As a rape survivor I didn’t go around advertising to people that this had happened to me. But I always had a palpable sense that explaining that to somebody as they got to know me better might help them understand that that happens, it unfortunately happens more than we’d like to believe it and that it’s really possible after something really terrible happens to you to transcend it. I felt like this book was a really wonderful opportunity to say – not just to women, but women in particular – there are some really bad things that happen to all of us along the way. I’m very proud that I didn’t let that experience that happened to me as a young woman, while of course it influenced me, I didn’t let it hold  me back. I think it’s really important for people to see that you can deal with something that’s not a positive experience and not necessarily turn it into a positive but not let it weigh you down and define you and ruin your life.

Did you, at any point, feel like it might not be a good idea for your personal life or even for the story to include those details?

No, because they’re so essentially entwined with who I am in the sense that if I’m going to tell a story about my history, I felt that it was that. It’s been really moving to see how people I know and people I don’t know react to that story in particular. I’ve had people I don’t know come up to me and say, I love your book but I hate that page where that happens to you. And then I’ve had people who know me and of course knew that incident who said, we’re really excited to see how you explained how it fit into your life, we hate that it happened to you, but we just understand you a little bit better. What greater gift is there in this world than someone understanding you, taking the time to understand you and wanting to understand you?

Let’s talk about Bhutan. Do you still go back there? Have you been recently?

I’ve been there six times now. I was there in October and I had the privilege of visiting a friend of mine in a part of the country where I hadn’t been and where very few tourists go, and that was an amazing experience. My friend, who I’ve known for the whole time I’ve been going to Bhutan – about four years now – is the governor of this district called Mangar. It was really exciting because most of the time, I was with my friend’s wife and she kept taking me to visit monasteries and schools. We would go to these elementary schools and the kids would see me and they had never seen me, an American, before. It was really moving and incredible to see these beautiful children so curious and so excited.

I visited the first community library outside of the capitol that had been built. There’s only one library, one small library, in the capitol city that’s open to the people. Some of the schools have very little libraries, but there’s a program called READ Global that just entered Bhutan and a friend of mine from the radio station had jumped from there to work at this non-profit and had gone to this very remote village to set up this library. To go to this library, which is in this old, retro-fitted farmhouse, and to see these kids for whom having a pencil is a big deal and for whom owning books is an even bigger deal, it was extremely moving but also really inspirational. They are so excited to have this library there and they are so eager to learn and it makes you feel very hopeful for the future to see that kids who are living in a farm village, not necessarily poor but certainly not financially well off, are loving the idea of learning.

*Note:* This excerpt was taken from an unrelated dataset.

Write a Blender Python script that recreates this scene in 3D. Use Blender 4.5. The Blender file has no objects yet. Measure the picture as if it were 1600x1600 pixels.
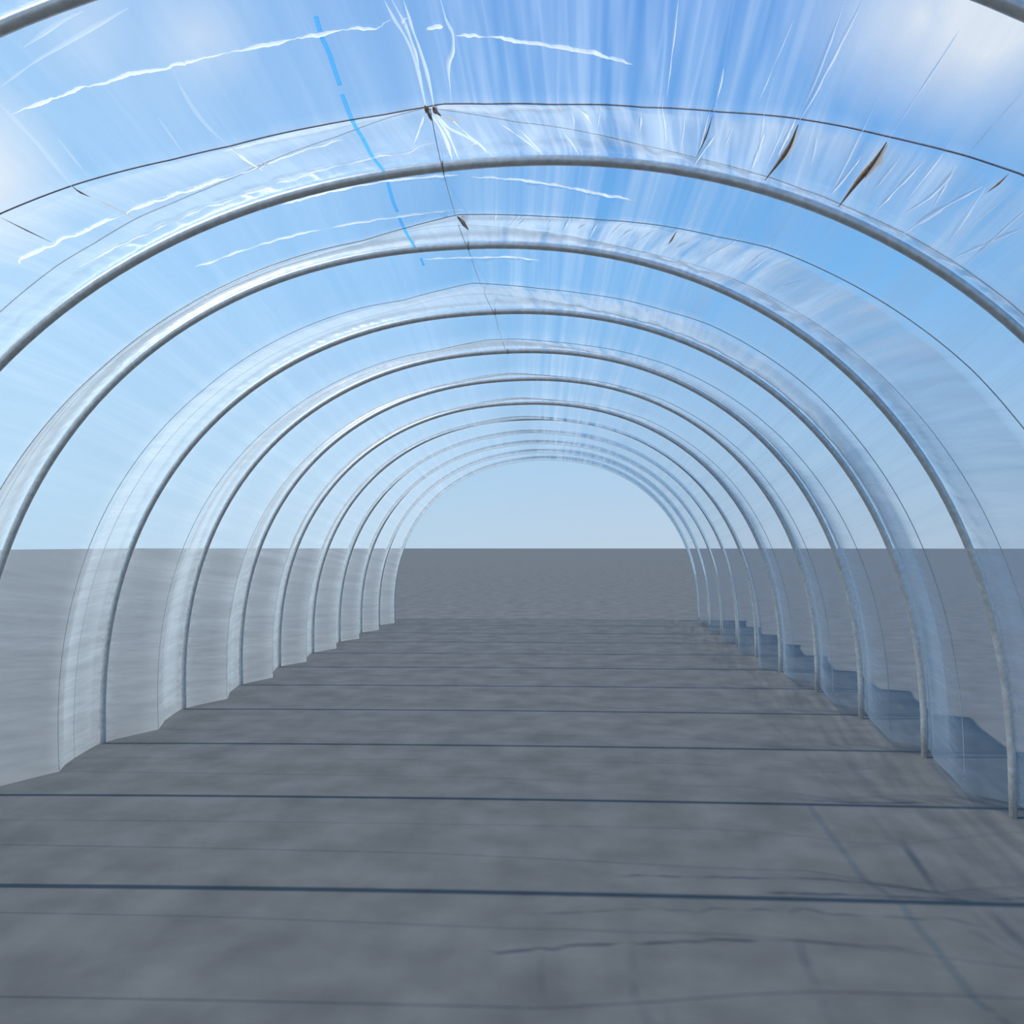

What do you think is the greatest challenge facing the Bhutanese people today?

It’s how to grow up gracefully. I think it is to figure out how to welcome the world that they’ve opened themselves up to, both literally and figuratively–because it’s media as much as it’s outsiders–without losing their sense of values and customs and traditions. How you [adapt to so much change so quickly] and not lose your core is tough, especially when you have TV and movies as an influence on your young people.

Can you give me an example of something you do regularly now that you wouldn’t do if you hadn’t gone to Bhutan?

Because I left that job and because I’ve had this sense of transformation, I volunteer and it’s a very important part of my life. Before, it was always really difficult for me to commit to volunteering because my schedule was always so weird and I was either exhausted from the hours I was working or I had such an erratic schedule, I just couldn’t commit. And I always felt like I was open and available to people who wanted information or help, younger people in journalism, but I never had that sense of contributing to my community but that’s definitely a part of my life that I couldn’t extricate at this point.

If I wanted to go to Bhutan on vacation, what advice would you give me?

I would say, go with an open heart and just talk to as many people as you possibly can. I think a lot of people go to Bhutan on vacation, from what I’ve seen, and they try to go too many places. I think that’s true of anywhere. It’s really important if you could just go one place and just sort of soak up that place, but talk to as many people as you can and ask them the kinds of questions you’re asking me. Get to know them better.